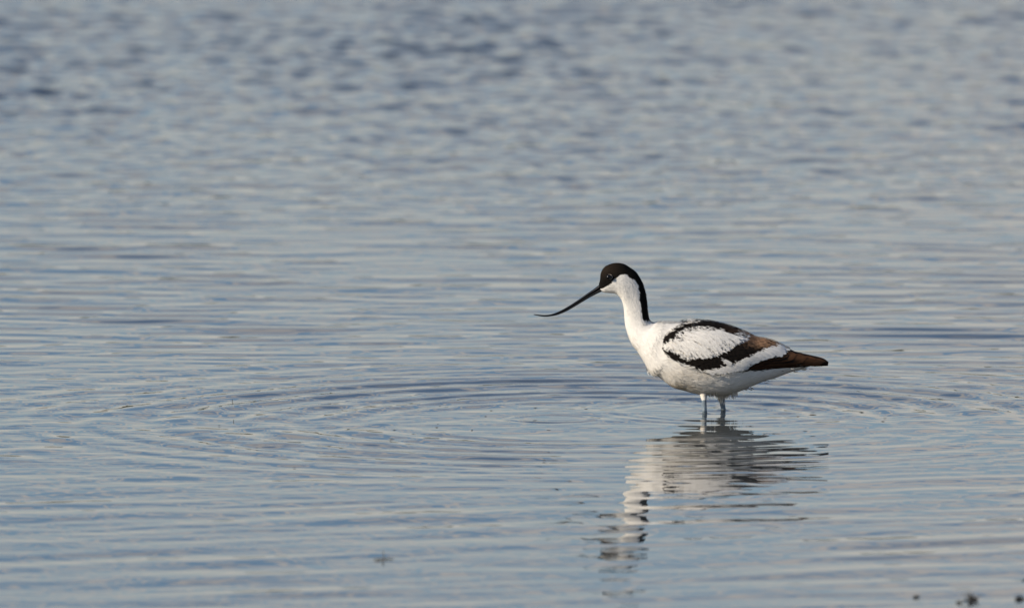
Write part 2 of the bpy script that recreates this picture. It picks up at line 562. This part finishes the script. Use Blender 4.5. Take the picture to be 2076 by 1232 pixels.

=======

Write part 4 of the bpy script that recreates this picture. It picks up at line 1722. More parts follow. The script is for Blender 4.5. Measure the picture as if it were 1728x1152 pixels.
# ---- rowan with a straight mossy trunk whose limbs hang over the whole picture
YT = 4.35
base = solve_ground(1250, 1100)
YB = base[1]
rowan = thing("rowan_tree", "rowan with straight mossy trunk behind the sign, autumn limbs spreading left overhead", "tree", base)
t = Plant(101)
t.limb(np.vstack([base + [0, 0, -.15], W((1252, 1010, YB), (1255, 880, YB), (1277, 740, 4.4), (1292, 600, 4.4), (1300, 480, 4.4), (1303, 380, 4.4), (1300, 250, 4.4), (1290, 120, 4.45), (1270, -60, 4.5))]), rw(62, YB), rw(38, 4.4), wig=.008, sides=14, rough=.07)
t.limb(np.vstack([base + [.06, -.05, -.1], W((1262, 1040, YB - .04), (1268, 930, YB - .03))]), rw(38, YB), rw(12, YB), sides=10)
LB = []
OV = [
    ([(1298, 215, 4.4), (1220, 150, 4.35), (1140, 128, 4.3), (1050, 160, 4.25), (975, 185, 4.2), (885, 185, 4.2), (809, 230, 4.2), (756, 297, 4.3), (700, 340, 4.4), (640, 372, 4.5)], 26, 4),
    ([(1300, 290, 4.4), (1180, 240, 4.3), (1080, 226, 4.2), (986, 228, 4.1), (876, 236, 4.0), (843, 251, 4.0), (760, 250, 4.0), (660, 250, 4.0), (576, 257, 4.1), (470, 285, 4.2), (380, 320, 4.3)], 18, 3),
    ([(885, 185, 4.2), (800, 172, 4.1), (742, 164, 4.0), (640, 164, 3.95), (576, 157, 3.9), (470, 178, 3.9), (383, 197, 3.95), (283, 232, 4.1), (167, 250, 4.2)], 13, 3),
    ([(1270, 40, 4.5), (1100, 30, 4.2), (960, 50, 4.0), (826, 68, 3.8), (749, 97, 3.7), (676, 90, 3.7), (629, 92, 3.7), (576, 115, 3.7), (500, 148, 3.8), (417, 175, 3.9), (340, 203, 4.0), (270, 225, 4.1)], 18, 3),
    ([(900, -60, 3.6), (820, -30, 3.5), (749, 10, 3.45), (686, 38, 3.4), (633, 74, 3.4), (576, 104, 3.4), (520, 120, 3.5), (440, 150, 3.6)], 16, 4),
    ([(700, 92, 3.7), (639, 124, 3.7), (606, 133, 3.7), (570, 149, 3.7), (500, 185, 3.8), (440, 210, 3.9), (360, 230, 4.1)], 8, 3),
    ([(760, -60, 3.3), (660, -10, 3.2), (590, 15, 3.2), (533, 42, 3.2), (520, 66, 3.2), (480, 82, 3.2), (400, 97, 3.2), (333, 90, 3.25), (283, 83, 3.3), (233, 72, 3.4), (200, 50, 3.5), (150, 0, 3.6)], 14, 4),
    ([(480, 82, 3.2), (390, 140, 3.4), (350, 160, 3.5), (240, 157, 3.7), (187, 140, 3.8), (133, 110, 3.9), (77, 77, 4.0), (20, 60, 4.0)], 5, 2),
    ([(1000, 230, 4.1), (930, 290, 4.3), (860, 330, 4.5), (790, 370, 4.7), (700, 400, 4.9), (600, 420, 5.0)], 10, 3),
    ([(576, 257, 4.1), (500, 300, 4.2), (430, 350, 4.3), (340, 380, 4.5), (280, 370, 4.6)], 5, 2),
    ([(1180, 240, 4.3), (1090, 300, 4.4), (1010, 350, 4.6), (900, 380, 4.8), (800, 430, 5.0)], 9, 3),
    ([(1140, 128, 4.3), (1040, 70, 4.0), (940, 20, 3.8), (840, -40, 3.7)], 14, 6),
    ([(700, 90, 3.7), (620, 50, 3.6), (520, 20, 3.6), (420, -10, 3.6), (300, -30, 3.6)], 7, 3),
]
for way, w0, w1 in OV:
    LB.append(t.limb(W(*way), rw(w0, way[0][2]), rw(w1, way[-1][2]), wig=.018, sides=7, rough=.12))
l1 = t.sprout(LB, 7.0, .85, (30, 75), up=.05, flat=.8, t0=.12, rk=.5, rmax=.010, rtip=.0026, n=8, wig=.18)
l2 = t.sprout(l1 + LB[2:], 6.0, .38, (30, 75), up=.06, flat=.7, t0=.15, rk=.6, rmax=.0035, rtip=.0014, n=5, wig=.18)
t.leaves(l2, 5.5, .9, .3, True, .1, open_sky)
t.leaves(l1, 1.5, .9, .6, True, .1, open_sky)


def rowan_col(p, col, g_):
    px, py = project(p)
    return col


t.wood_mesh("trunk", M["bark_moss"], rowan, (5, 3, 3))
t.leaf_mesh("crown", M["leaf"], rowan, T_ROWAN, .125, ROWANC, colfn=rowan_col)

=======

Select and copy every line of the listing with the word "Write".

Write part 2 of the bpy script that recreates this picture. It picks up at line 562. This part finishes the script. Use Blender 4.5. Take the picture to be 2076 by 1232 pixels.
Write part 4 of the bpy script that recreates this picture. It picks up at line 1722. More parts follow. The script is for Blender 4.5. Measure the picture as if it were 1728x1152 pixels.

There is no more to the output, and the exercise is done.